[Start of RECORDED INFORMATION]

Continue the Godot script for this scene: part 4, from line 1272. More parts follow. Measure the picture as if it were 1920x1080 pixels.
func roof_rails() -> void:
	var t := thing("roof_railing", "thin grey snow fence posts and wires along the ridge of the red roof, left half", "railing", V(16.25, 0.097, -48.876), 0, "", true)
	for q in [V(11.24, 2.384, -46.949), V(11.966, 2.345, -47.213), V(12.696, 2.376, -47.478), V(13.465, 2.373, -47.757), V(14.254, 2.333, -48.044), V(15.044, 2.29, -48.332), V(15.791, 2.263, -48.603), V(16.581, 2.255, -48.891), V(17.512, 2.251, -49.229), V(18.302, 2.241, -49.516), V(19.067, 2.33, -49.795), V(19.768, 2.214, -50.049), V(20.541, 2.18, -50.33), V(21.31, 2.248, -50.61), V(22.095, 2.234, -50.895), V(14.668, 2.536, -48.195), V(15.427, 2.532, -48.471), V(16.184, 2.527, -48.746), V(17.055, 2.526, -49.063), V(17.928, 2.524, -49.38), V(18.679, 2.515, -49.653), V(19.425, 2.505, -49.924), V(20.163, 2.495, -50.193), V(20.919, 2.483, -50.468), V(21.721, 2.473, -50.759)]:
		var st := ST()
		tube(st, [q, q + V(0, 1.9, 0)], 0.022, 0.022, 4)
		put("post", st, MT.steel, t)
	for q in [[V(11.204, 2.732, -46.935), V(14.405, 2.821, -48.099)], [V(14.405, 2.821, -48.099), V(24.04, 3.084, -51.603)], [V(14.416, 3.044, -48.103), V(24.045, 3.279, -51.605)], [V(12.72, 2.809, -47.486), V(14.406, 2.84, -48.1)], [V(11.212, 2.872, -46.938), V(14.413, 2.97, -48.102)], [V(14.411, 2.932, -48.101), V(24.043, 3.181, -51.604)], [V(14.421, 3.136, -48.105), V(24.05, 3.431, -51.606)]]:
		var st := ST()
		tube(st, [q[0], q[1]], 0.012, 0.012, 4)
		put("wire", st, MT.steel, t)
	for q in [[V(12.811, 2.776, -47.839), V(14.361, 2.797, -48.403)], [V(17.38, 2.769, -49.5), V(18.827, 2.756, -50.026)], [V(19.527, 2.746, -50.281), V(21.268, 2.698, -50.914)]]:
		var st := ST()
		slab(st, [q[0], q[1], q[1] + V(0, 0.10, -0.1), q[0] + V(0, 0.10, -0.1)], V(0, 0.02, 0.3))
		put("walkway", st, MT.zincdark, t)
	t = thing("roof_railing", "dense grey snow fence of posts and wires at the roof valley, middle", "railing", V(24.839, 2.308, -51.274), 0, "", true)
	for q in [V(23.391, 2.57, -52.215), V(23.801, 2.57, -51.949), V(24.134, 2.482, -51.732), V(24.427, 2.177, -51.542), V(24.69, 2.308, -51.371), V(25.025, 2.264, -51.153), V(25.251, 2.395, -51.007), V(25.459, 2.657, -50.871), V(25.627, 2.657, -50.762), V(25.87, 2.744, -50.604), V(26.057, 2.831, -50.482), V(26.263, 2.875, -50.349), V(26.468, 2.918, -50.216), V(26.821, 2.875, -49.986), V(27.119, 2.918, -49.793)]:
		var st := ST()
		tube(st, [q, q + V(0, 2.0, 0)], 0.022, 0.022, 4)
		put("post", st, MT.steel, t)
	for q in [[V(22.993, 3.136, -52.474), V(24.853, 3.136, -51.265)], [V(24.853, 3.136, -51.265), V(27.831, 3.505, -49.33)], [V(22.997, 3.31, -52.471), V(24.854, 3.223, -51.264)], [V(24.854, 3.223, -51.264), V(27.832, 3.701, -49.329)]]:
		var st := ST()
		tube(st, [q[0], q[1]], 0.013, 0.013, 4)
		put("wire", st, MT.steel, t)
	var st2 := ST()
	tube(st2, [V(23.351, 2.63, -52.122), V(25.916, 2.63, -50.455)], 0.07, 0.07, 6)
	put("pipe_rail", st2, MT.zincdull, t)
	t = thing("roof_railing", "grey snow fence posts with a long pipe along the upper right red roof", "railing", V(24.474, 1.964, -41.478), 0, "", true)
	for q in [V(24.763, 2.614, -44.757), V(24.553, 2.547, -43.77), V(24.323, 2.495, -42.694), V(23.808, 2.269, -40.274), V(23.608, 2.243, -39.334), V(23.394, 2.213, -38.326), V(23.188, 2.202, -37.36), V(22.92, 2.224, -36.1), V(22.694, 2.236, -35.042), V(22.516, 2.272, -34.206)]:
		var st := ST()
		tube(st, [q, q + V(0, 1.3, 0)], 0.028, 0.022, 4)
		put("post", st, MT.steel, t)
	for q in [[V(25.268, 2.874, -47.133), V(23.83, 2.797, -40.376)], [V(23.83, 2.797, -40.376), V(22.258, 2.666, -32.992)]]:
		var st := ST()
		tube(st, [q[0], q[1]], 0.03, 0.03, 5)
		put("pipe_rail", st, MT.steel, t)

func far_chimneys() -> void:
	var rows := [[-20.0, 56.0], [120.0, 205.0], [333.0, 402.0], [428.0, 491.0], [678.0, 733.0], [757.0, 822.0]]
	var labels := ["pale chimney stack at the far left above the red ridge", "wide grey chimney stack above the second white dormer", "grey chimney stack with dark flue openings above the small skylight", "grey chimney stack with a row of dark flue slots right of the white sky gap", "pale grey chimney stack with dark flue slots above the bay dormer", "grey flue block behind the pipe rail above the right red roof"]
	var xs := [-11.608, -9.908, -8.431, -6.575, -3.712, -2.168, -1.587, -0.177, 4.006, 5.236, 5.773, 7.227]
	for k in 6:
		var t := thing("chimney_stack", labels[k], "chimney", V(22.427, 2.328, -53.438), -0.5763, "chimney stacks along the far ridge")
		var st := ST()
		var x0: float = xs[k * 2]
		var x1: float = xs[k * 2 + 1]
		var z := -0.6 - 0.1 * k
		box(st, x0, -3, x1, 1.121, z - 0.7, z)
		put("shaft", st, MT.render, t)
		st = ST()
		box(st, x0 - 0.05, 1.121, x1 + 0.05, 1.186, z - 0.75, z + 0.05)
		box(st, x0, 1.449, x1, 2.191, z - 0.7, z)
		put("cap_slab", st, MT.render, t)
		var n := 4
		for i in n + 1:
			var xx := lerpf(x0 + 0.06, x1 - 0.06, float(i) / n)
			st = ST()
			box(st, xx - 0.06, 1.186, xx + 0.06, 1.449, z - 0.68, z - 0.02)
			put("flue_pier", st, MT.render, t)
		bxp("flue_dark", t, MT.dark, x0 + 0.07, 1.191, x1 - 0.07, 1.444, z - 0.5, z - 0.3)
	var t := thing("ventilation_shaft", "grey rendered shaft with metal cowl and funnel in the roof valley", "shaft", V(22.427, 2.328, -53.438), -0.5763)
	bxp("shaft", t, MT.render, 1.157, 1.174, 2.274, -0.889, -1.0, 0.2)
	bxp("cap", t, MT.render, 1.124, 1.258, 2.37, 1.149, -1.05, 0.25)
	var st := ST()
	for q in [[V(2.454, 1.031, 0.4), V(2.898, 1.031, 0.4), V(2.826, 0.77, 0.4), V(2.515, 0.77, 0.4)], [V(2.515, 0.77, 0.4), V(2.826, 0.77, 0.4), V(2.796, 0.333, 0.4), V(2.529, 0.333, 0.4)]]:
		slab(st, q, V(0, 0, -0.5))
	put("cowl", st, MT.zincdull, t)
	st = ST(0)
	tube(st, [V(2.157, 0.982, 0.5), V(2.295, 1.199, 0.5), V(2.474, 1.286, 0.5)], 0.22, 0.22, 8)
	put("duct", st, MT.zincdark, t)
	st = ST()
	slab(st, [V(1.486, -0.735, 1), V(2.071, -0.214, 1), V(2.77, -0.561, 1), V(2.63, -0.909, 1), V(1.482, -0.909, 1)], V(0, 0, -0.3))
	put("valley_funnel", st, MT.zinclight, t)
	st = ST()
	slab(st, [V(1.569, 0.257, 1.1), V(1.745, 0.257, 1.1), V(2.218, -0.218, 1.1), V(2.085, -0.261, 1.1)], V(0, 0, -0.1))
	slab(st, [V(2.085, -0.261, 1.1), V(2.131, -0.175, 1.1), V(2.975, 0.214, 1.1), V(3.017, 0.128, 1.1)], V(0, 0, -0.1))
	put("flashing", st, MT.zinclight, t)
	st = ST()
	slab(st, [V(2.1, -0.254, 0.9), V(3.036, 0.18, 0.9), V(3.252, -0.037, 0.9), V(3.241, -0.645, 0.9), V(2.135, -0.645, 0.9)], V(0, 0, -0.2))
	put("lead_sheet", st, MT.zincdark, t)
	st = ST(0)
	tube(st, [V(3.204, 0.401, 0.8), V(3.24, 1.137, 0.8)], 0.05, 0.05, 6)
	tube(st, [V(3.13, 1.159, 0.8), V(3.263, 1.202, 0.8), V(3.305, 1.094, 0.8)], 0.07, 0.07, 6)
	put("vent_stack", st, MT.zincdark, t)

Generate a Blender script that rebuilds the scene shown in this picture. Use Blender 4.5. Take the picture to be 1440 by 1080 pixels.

[End of RECORDED INFORMATION]

__WHAT THE TASK ASKS__: Your answer should be a single number: the count of lines that contain "this".

__RESULT OF THE EXERCISE__: 2